ABSTRACT

The pursuit of Southeast Asian agency has been a core priority in the study of regional protest movements, a concern that has contributed significantly to the region’s scholarly understanding. 1 This ongoing discussion about the ability of regional actors to exercise independent actions or thoughts was likely a result of the field’s interdisciplinary foundations and its connection to more entrenched centers of social science research. 2 New directions in European social history, the influence of the Annales school, and American anthropology’s turn to village societies in the 1950s and 1960s made the study of peasant resistance movements in Southeast Asia an attractive prospect. 3 Scholars at an early stage in the field’s development regarded these movements as a way to understand the region’s encounter with colonialism through elements of its own (traditional) society. Historians of newly independent Southeast Asian nations and next-generation area-studies specialists attempted to write histories of protest that repositioned local actors as actively engaged in the transformations of the late nineteenth and early twentieth centuries under colonialism, as they were eager to correct colonial accounts that were judged to have misrepresented the concerns and priorities of indigneous communities.
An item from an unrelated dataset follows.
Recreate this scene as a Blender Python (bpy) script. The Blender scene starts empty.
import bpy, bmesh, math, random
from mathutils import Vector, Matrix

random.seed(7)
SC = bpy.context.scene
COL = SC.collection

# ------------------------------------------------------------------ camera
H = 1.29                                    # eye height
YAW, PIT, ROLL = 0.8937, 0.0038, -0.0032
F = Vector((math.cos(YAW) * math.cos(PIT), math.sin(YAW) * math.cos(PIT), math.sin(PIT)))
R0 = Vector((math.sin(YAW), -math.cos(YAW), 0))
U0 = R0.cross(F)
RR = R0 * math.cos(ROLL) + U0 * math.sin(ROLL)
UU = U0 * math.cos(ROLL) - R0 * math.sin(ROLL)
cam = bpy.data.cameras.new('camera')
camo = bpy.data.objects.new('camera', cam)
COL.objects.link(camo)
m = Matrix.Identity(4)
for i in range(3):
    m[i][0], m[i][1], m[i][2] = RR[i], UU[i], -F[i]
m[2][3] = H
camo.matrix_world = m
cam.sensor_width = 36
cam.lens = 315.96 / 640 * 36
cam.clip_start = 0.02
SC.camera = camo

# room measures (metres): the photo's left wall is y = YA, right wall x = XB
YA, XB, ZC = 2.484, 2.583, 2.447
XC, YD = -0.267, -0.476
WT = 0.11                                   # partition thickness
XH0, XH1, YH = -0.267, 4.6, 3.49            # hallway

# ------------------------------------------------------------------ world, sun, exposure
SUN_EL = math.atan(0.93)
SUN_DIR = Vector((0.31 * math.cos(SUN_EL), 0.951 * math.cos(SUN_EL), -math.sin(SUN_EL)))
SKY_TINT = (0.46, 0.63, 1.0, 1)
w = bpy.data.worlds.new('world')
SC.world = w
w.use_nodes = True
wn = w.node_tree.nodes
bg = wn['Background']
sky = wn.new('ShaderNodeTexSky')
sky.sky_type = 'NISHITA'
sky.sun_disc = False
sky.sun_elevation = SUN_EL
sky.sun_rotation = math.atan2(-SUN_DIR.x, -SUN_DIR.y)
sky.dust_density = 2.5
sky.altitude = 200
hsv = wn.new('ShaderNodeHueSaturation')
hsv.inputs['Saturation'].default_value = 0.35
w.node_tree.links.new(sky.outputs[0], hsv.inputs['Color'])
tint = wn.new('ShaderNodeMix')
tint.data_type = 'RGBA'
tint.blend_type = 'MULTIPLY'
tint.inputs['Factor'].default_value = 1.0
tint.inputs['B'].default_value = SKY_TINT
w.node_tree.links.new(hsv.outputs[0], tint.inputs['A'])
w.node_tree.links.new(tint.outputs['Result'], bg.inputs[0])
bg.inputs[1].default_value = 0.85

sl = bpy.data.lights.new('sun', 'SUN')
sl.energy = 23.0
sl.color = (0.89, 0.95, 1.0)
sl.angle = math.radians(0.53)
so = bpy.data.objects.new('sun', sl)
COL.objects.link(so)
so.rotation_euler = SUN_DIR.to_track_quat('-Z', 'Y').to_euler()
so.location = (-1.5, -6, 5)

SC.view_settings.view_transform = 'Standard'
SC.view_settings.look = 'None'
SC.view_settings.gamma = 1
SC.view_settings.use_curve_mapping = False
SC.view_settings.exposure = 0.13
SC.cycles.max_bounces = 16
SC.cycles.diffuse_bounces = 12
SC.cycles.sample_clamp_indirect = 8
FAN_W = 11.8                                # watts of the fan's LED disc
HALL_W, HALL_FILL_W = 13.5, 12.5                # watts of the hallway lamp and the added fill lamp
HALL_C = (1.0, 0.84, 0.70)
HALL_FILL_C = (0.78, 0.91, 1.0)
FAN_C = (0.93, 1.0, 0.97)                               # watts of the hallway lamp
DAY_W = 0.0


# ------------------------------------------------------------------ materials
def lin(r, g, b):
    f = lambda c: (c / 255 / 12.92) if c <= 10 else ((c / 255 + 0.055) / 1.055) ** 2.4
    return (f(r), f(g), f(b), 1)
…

While “home” scholars (a term that has been used to describe native/insider/indigenous scholars who study their homelands) often presented resistance movements as anti-colonial/nationalist struggles, area-studies specialists began to study more closely the conceptual pillars upon which these uprisings were framed, broadening the chronological context beyond the European encounter and deepening the analysis to include belief systems, values, and terms that shaped the world in which participants lived. 4 To these commentators, giving Southeast Asian actors not only a voice—but a new leading role and script in the theatre of history—embodied a more locally sensitive perspective.